By Kong Rithdee
The book is old and esoteric. In monkish, typewritten prose it details the various past lives of a man called Boonmee who suffered the cycle of death and rebirth until he assumed his present incarnation, as a human of the Northeast. When Apichatpong Weerasethakul came across that obscure sermon book, written by a monk from a temple near his house in Isan, the filmmaker dug its sense of everyday arcanum and knew it was material for a movie.
''I read the book even before I made Tropical Malady,'' he says. ''But I only got the chance to do it now.''
Tropical Malady, finished in 2004, was the first Thai film to be invited into the competition of Cannes Film Festival, the most influential and esteemed cine-event. Now Uncle Boonmee Who Can Recall His Past Lives will be the second.
Apichatpong's fifth feature _ loosely inspired by the monk's book but assuming its own formalist reincarnation _ will join the exclusive ranks of the world's top arthouse films on Cannes' red carpet, to be rolled out during May 12 to 23.
''The title of the film suggests that it would be made up of different chapters as we follow the various past lives of the character, Boonmee,'' says the filmmaker. ''But it's a simple, honest film. It has the quality of old movies, and more than any of my previous films, this one has a narrative form.''
Uncle Boonmee Who Can Recall His Past Lives (or Loong Boonmee Raluek Chart in Thai) recounts the story of the title character who's dying of kidney failure and the strange visitations from what looks to be the ghost of his wife. The film revisits Apichatpong's themes of memory and its mysterious resonance in life. It shows how memory sends ripples through our consciousness, and through the evolution of cinema as a lifeform itself.
His previous films Tropical Malady and Syndromes and a Century have been interpreted as refracted, structuralist representations of the concept of multiple lives lived through different planes of memory _ real, inherited, or cinematic. In short, his cinema is often the cinema of reincarnation.
''I try to link my personal interests with the movies I make,'' says Apichatpong. ''What I'm interested in are fantastical beings, ghosts, memories, spirits. The curiosity about the existence of those things is in our nature. To me, birth and death are not opposites, they're both parts of our memory. The ability to recall our previous incarnations is relevant to the curiosity about ghosts or the prospects of future lives.''What got me thinking is Marcel Proust and his books. When you get older, your memory about your childhood becomes clearer. That shows how our memory goes in cycles.''
Apichatpong shot the film on Super 16mm camera for almost three months in the Northeast. At a time when most directors either go digital or stick with the good old 35mm, his choice of medium is unusual.

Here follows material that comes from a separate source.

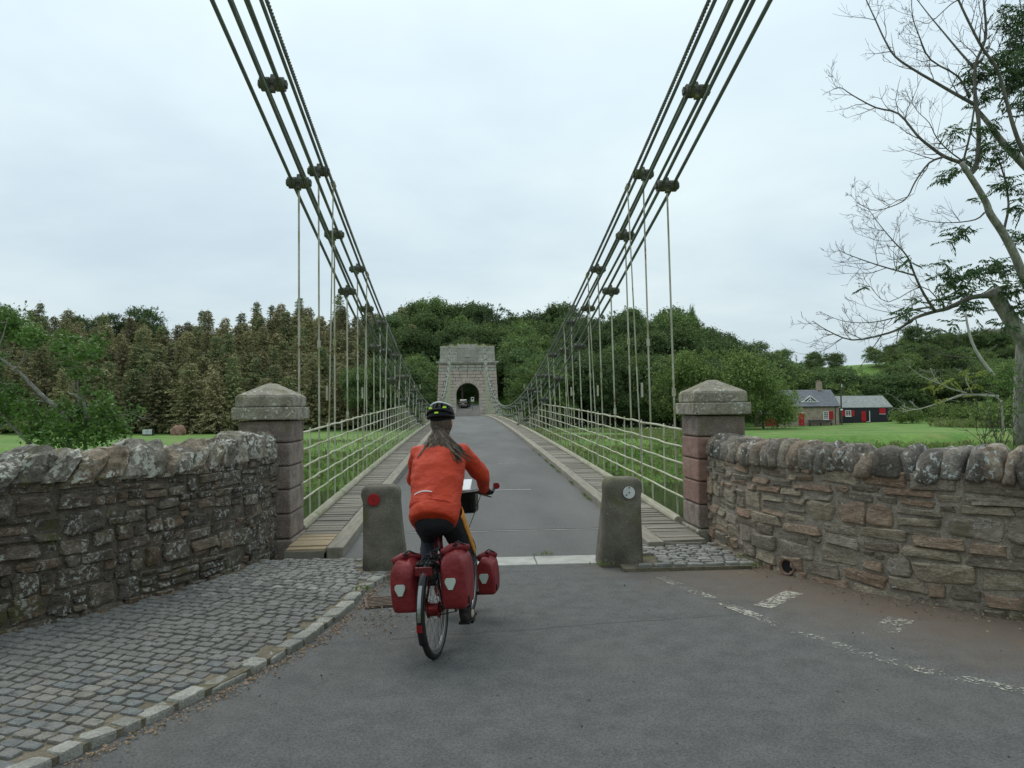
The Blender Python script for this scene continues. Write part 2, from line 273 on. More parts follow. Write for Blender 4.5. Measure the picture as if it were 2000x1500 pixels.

''It's because of the budget,'' he says. ''I could shoot either digital or 16mm, but not 35mm. Because everybody is going digital, film is becoming primitive. But the extinction of this medium _ film _ is related to the concept of Uncle Boonmee, which talks about the extinction of belief, and it concerns my idea about the extinction of old movies, the kind that nobody wants to make any more.''
As if reflecting its notion of multiple avatars, the film Uncle Boonmee is part of Apichatpong's multi-platform project called Primitive that involves installation art, video, short films, a mock spacecraft, and now a feature presentation. His exhibition, which toured various European museums and galleries last year, is based on Apichatpong's experience in the northeastern village of Na Bua in Nakhon Phanom, where a brutal communist crackdown took place in the 1960s.
The theme of memory _ history ? _ and its haunting, comforting, perplexing eddies are thus entangled in the intricate structure of the whole enterprise.

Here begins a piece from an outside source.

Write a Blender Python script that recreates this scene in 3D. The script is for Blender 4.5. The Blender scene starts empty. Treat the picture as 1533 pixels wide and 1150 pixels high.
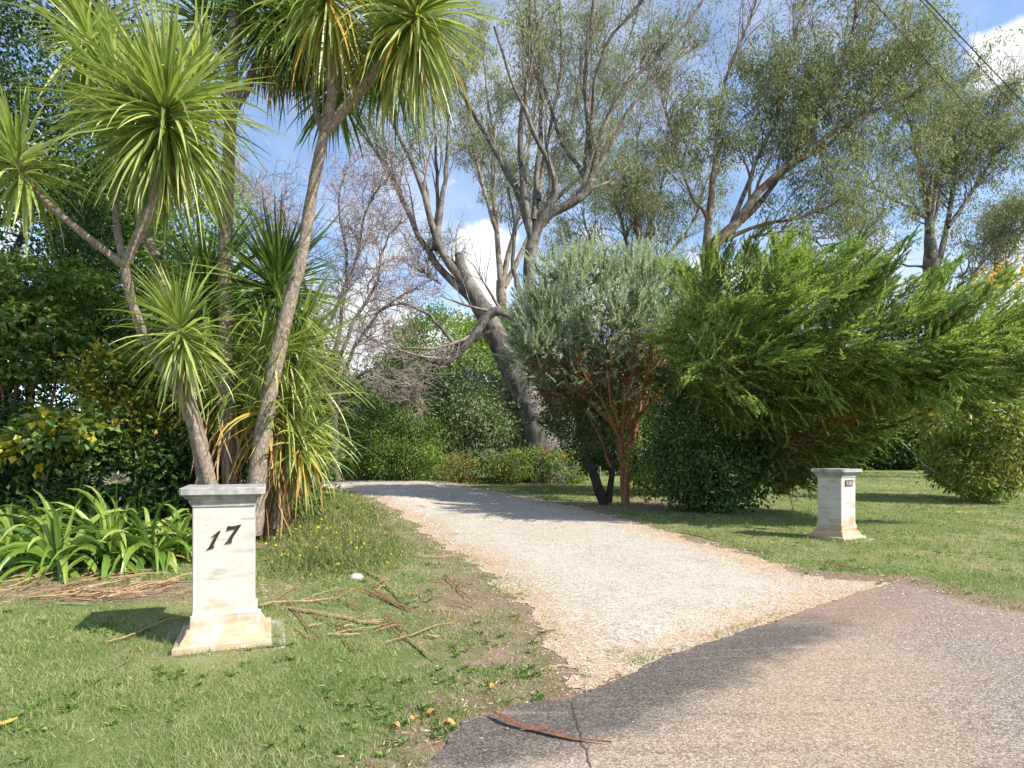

''I think the entire project is my attempt to look at the Northeast,'' says Apichatpong. ''I want to look at the history of the place, not politically, but through my own encounter with it.
''In the Primitive exhibition, I filmed the people of Na Bua village. The people there do not want to recall even one past experience, not to mention many past lives, because it's too painful. Uncle Boonmee's memory represents another branch and he wants to recall so many past lives. They're different, and I'm not here to judge.''
As of now, it's unclear whether Uncle Boonmee will be released in Thailand. Apichatpong has made the film mainly with the support of European backers _ plus 3.5 million baht promised by the Thai Ministry of Culture. In 2007 when Apichatpong released his previous movie, Syndromes and a Century, the censorship board (now the rating board) ordered him to cut four innocuous scenes, prompting a major protest from film professionals and audiences.